→ PROBLEM STATEMENT: Write out all of the data exactly as it appears.

→ DATA PROVIDED:
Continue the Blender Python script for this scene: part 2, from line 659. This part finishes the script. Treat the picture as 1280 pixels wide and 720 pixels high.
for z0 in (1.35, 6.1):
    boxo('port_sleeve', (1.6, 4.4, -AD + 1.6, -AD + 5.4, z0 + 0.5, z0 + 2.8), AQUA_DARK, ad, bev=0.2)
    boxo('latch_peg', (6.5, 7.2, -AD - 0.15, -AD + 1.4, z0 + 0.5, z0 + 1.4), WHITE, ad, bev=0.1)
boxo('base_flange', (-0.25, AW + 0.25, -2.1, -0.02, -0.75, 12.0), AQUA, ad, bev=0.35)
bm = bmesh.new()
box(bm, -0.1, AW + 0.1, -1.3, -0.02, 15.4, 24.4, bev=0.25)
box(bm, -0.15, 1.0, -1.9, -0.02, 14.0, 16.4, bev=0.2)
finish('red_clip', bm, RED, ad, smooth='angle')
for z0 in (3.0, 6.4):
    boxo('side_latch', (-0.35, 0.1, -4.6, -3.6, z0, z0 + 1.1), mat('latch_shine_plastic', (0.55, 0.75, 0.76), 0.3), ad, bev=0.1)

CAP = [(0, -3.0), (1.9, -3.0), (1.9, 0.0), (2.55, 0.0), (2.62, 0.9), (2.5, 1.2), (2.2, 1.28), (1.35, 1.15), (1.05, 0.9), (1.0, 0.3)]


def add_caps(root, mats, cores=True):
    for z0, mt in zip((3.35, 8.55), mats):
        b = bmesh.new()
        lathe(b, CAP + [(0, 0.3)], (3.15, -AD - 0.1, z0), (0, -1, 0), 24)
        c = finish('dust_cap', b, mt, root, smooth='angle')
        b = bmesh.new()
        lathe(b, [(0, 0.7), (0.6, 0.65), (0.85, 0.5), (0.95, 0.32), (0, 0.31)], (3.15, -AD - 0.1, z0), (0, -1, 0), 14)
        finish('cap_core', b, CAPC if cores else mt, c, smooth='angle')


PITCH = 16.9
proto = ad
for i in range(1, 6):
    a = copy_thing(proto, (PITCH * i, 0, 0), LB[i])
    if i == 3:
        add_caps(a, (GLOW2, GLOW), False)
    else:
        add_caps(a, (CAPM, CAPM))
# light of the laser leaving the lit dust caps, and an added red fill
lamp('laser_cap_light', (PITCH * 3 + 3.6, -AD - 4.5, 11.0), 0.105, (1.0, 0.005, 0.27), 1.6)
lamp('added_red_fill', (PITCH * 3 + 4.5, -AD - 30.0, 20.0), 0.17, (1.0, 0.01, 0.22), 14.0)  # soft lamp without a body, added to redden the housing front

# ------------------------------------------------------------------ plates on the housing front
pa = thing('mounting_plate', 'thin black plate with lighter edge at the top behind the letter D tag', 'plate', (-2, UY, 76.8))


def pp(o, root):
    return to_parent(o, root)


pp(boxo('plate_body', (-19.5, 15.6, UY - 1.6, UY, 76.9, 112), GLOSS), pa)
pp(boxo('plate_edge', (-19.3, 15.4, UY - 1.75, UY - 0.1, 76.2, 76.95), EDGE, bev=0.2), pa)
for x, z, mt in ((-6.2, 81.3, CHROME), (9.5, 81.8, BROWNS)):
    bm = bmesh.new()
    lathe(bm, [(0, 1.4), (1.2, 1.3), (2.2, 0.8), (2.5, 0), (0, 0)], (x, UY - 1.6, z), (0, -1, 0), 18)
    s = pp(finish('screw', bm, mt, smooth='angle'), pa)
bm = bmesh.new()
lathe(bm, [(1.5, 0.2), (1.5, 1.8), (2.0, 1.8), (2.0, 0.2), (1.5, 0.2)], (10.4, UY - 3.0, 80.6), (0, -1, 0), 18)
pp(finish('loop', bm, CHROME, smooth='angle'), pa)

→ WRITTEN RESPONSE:
Continue the Blender Python script for this scene: part 2, from line 659. This part finishes the script. Treat the picture as 1280 pixels wide and 720 pixels high.
for z0 in (1.35, 6.1):
    boxo('port_sleeve', (1.6, 4.4, -AD + 1.6, -AD + 5.4, z0 + 0.5, z0 + 2.8), AQUA_DARK, ad, bev=0.2)
    boxo('latch_peg', (6.5, 7.2, -AD - 0.15, -AD + 1.4, z0 + 0.5, z0 + 1.4), WHITE, ad, bev=0.1)
boxo('base_flange', (-0.25, AW + 0.25, -2.1, -0.02, -0.75, 12.0), AQUA, ad, bev=0.35)
bm = bmesh.new()
box(bm, -0.1, AW + 0.1, -1.3, -0.02, 15.4, 24.4, bev=0.25)
box(bm, -0.15, 1.0, -1.9, -0.02, 14.0, 16.4, bev=0.2)
finish('red_clip', bm, RED, ad, smooth='angle')
for z0 in (3.0, 6.4):
    boxo('side_latch', (-0.35, 0.1, -4.6, -3.6, z0, z0 + 1.1), mat('latch_shine_plastic', (0.55, 0.75, 0.76), 0.3), ad, bev=0.1)

CAP = [(0, -3.0), (1.9, -3.0), (1.9, 0.0), (2.55, 0.0), (2.62, 0.9), (2.5, 1.2), (2.2, 1.28), (1.35, 1.15), (1.05, 0.9), (1.0, 0.3)]


def add_caps(root, mats, cores=True):
    for z0, mt in zip((3.35, 8.55), mats):
        b = bmesh.new()
        lathe(b, CAP + [(0, 0.3)], (3.15, -AD - 0.1, z0), (0, -1, 0), 24)
        c = finish('dust_cap', b, mt, root, smooth='angle')
        b = bmesh.new()
        lathe(b, [(0, 0.7), (0.6, 0.65), (0.85, 0.5), (0.95, 0.32), (0, 0.31)], (3.15, -AD - 0.1, z0), (0, -1, 0), 14)
        finish('cap_core', b, CAPC if cores else mt, c, smooth='angle')


PITCH = 16.9
proto = ad
for i in range(1, 6):
    a = copy_thing(proto, (PITCH * i, 0, 0), LB[i])
    if i == 3:
        add_caps(a, (GLOW2, GLOW), False)
    else:
        add_caps(a, (CAPM, CAPM))
# light of the laser leaving the lit dust caps, and an added red fill
lamp('laser_cap_light', (PITCH * 3 + 3.6, -AD - 4.5, 11.0), 0.105, (1.0, 0.005, 0.27), 1.6)
lamp('added_red_fill', (PITCH * 3 + 4.5, -AD - 30.0, 20.0), 0.17, (1.0, 0.01, 0.22), 14.0)  # soft lamp without a body, added to redden the housing front

# ------------------------------------------------------------------ plates on the housing front
pa = thing('mounting_plate', 'thin black plate with lighter edge at the top behind the letter D tag', 'plate', (-2, UY, 76.8))


def pp(o, root):
    return to_parent(o, root)


pp(boxo('plate_body', (-19.5, 15.6, UY - 1.6, UY, 76.9, 112), GLOSS), pa)
pp(boxo('plate_edge', (-19.3, 15.4, UY - 1.75, UY - 0.1, 76.2, 76.95), EDGE, bev=0.2), pa)
for x, z, mt in ((-6.2, 81.3, CHROME), (9.5, 81.8, BROWNS)):
    bm = bmesh.new()
    lathe(bm, [(0, 1.4), (1.2, 1.3), (2.2, 0.8), (2.5, 0), (0, 0)], (x, UY - 1.6, z), (0, -1, 0), 18)
    s = pp(finish('screw', bm, mt, smooth='angle'), pa)
bm = bmesh.new()
lathe(bm, [(1.5, 0.2), (1.5, 1.8), (2.0, 1.8), (2.0, 0.2), (1.5, 0.2)], (10.4, UY - 3.0, 80.6), (0, -1, 0), 18)
pp(finish('loop', bm, CHROME, smooth='angle'), pa)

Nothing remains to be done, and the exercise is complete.